Quando eu era criança, meu pai fez um lindo poema, usando todos os verbos no “Mais que Perfeito”: Quisera, pudera, aparecera, sumira...
Achei aquele poema muito lindo! Pensei: como meu pai é inteligente! Como ele escreve bonito! Um dia eu vou escrever como ele!
Quando comecei a escrever este primeiro poema, de lá de dentro veio a vontade de escrever como meu pai, de usar os verbos que ele usava, de escrever do jeito mais difícil, para marcar mesmo o tamanho do caminho se precisa caminhar até que um surdo entenda a Língua Portuguesa tão bem como um ouvinte.
Este caminho é muito longo! Precisamos de muito estudo, de muita pesquisa, de muito trabalho sério!
Precisamos de muita colaboração entre surdos e ouvintes para que tanto eles entendam a nossa língua como para que nós entendamos a língua deles! Exige troca, muita troca. Exige respeito, muito respeito! Exige dedicação, muita dedicação (trabalho). Exige trabalho profissional e competência técnica!
Este curso de Letras/LIBRAS surgiu para encurtar este caminho.
O curso de Letras/LIBRAS foi criado para que, principalmente os surdos, aprendam a estudar e a pesquisar sua própria língua. Aprendam a amar e a defender a sua língua e a sua escola. Para que aprendam a valorizar e a lutar pela Educação.
Certamente 100% dos graduandos do curso não sairão plenamente bilíngües, no sentido de conhecerem profundamente tanto a LIBRAS como a Língua Portuguesa, mas, devo lembrá-los que também não é 100% dos ouvintes que são conhecedores da LIBRAS, e, para dizer a verdade, nem todos os ouvintes sabem conjugar o “Mais que Perfeito”!
O que quero frisar é que bilingüismo perfeito não existe, ou seja: 50% para uma língua, 50% para outra. Somos, todos, pessoas que carregam marcas de nossas histórias e das experiências que vamos vivenciando ao longo da vida – com isto privilegiamos nossa língua materna: aquela que nos toca profundamente e que nos dá conforto quando a usamos. Aqueles que têm o poder de planejar processos educacionais têm a obrigação de saber isto: que não podem obrigar uma pessoa a participar do processo educacional em outra língua que não seja a sua língua materna – como desde 1957 já declarava a UNESCO.
Temos aqui uma turma de pessoas surdas e de pessoas ouvintes; temos aqui pessoas muito diferentes, com potenciais diferentes, com histórias diferentes e com futuros diferentes.

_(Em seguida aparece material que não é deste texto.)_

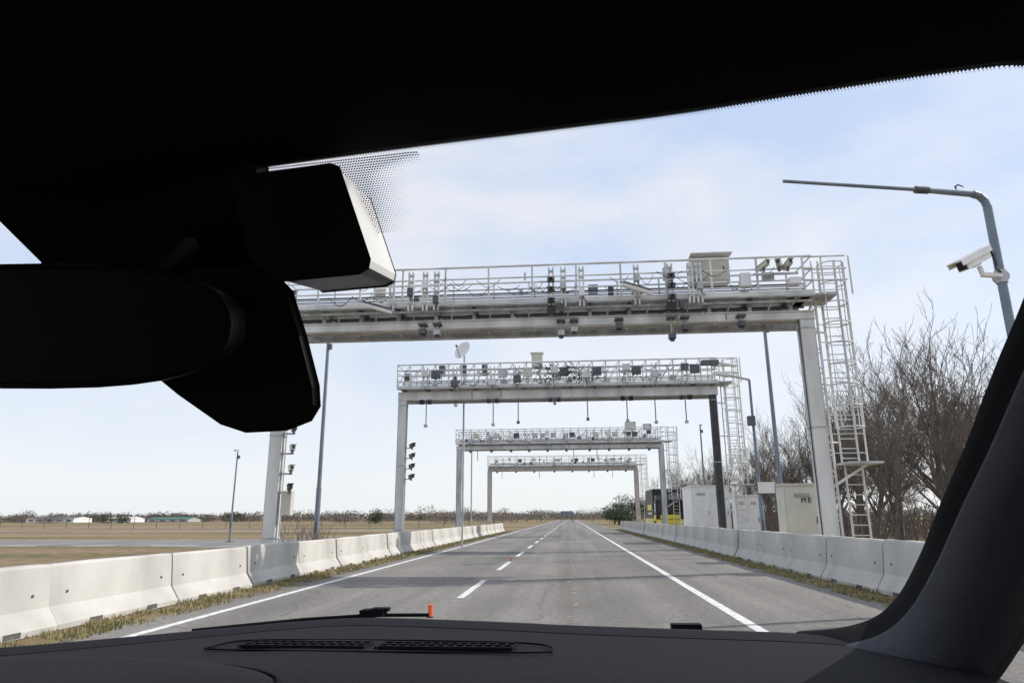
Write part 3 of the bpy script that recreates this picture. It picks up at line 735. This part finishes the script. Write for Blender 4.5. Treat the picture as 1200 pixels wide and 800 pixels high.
for s_ in(-1,1):
    cx=-.28+s_*.86
    b.box((cx,-.35,.30+.42),(.06,2.9,.84),CARP)
    b.box((cx-s_*.05,-.35,1.08),(.05,2.7,.14),DASH)
    b.box((cx-s_*.05,-1.9,1.38),(.06,.5,.7),ROOF)
    b.box((cx-s_*.05,-.55,1.40),(.05,.14,.66),ROOF)
    for yy in(-1.55,1.75):
        b.tube((cx-s_*.10,yy,.34),(cx+s_*.02,yy,.34),.34,TYRE,24); b.tube((cx+s_*.0,yy,.34),(cx+s_*.03,yy,.34),.21,STEEL,16)
b.box((-.28,-2.25,.95),(1.7,.08,1.4),ROOF)
b.box((-.28,-.4,.28),(1.7,3.6,.08),ROOF)
rows=[]
for y,z,k in((1.30,1.16,1.),(1.36,1.14,1.),(1.8,1.08,1.),(2.2,.98,.97),(2.42,.85,.93),(2.5,.6,.9),(2.48,.35,.88)):
    rows.append([(-.28+.84*k*math.sin(t),y-.10*abs(math.sin(t))**3,z-.10*abs(math.sin(t))**4) for t in [R(-90+15*i) for i in range(13)]])
b.grid(rows,CARP)
for s_ in(-1,1): b.box((-.28+s_*.8,1.25,.78),(.08,.35,.62),CARP); b.box((-.28+s_*.62,2.42,.74),(.34,.14,.14),WHITE)
for s_ in(-1,1): b.box((-.28+s_*.38,-.75,.95),(.5,.16,.75),DASH,(R(-12),0,0)); b.box((-.28+s_*.38,-.45,.55),(.5,.5,.16),DASH); b.box((-.28+s_*.38,-.86,1.38),(.26,.1,.18),DASH)
b.obj('body',parent=car)

# ------------------------------------------------------------ camera
a=R(4.7); p=math.atan(206/800); r_=R(.3)
Fv=Vector((-math.sin(a)*math.cos(p),math.cos(a)*math.cos(p),math.sin(p)))
Rv=Vector((math.cos(a),math.sin(a),0)); Uv=Rv.cross(Fv)
R2=Rv*math.cos(r_)-Uv*math.sin(r_); U2=Uv*math.cos(r_)+Rv*math.sin(r_)
cd=bpy.data.cameras.new('camera'); cd.lens=24; cd.sensor_width=36; cd.clip_start=.02; cd.clip_end=9000
co=bpy.data.objects.new('camera',cd); sc.collection.objects.link(co)
M=Matrix((R2,U2,-Fv)).transposed().to_4x4(); M.translation=Vector((0,0,H)); co.matrix_world=M
sc.camera=co
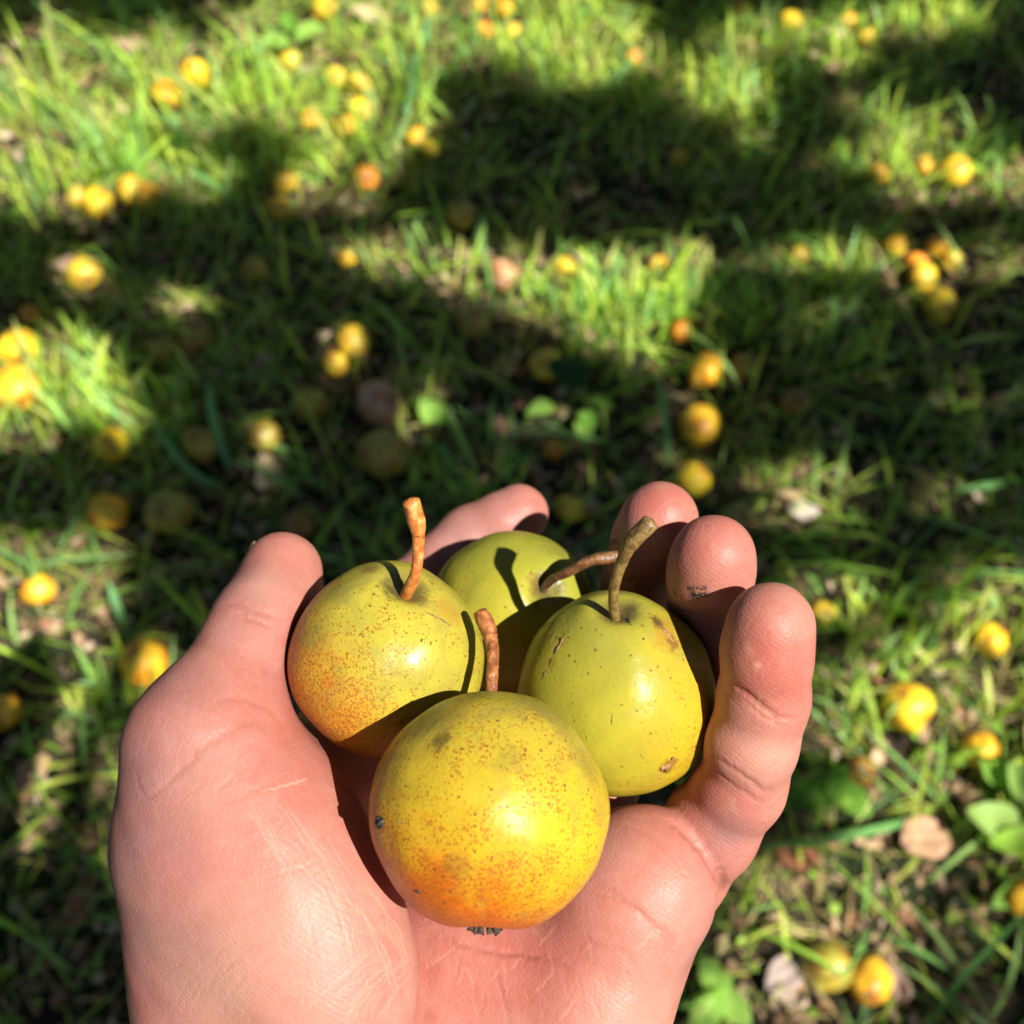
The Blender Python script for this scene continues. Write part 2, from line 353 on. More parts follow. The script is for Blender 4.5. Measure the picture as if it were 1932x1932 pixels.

O que espero é que todos que estão aqui hoje, ao se encontrarem com estes profissionais da LIBRAS em seus caminhos, seja profissionalmente, seja em sua vidas privadas, possam entender que por trás de cada um existe uma pessoa plena, completa. Os surdos não são “erros de fabricação”. Eles foram feitos pelo Criador como surdos – é assim que eu creio. Certamente Deus ama os surdos e também se comunica nas línguas de sinais!
Não podemos, portanto, fazer menos que isto: colaborar com a comunidade surda na difusão, na pesquisa e no ensino da Língua de Sinais... Colaborar com a comunidade surda na luta pela garantia de uma educação significativa para os surdos. Somos partícipes desta luta e esta parceria entre UFSC e UFAM certamente vai ficar na história como uma iniciativa que deu certo.
Compete a nós, da UFAM, agradecer à UFSC e ao MEC pelo investimento na formação destes profissionais, e prometer que continuaremos nesta luta. Infelizmente não temos outras turmas com esta mesma parceria, mas, haveremos de inventar outras formas para não deixar esta iniciativa morrer.
A UFAM está convocada a colaborar na luta pela causa surda!
Obrigada, Magnífica Reitora Márcia por já se declarar partícipe conosco nesta luta! Contamos com você e com todos vocês!